Breed’s proposal is reminiscent of the Care Not Cash initiative that Gavin Newsom spearheaded while serving as a city supervisor in 2002. That plan, which was passed by voters and went into effect in 2004, after Newsom became mayor, slashed welfare cash payments from the city, diverting most of it to subsidize housing and food costs.

But the lack of affordable housing options created major roadblocks, prompting the city to purchase numerous single-room occupancy (SRO) hotels in the Tenderloin and South of Market neighborhoods. Conditions in those buildings, however, quickly deteriorated, repelling many would-be residents who continued to cycle in and out of emergency shelters, a 2022 San Francisco Chronicle investigation found.

Now, two decades later, the city continues to grapple with an epidemic of homelessness and an alarming increase in drug overdose deaths.

“Care Not Cash limited people’s ability to have any money to live on,” Eisen said. “I think it’s resulted in more misery.”

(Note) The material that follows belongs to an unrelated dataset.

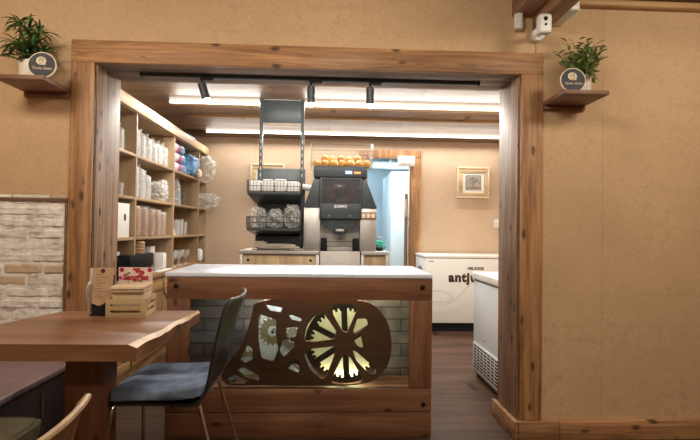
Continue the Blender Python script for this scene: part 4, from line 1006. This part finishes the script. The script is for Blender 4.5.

Breed on Tuesday acknowledged the controversial nature of her proposal, and said she’s prepared for “a fight” to convince the board to approve it.

“Everyone will have an excuse for why we shouldn’t do this. We will do everything we can to move forward and get people into treatment, controversial or not,” Breed said. “I’m tired of people telling me ‘No’ and saying what we can’t do. This is something, and this is better than nothing at all.”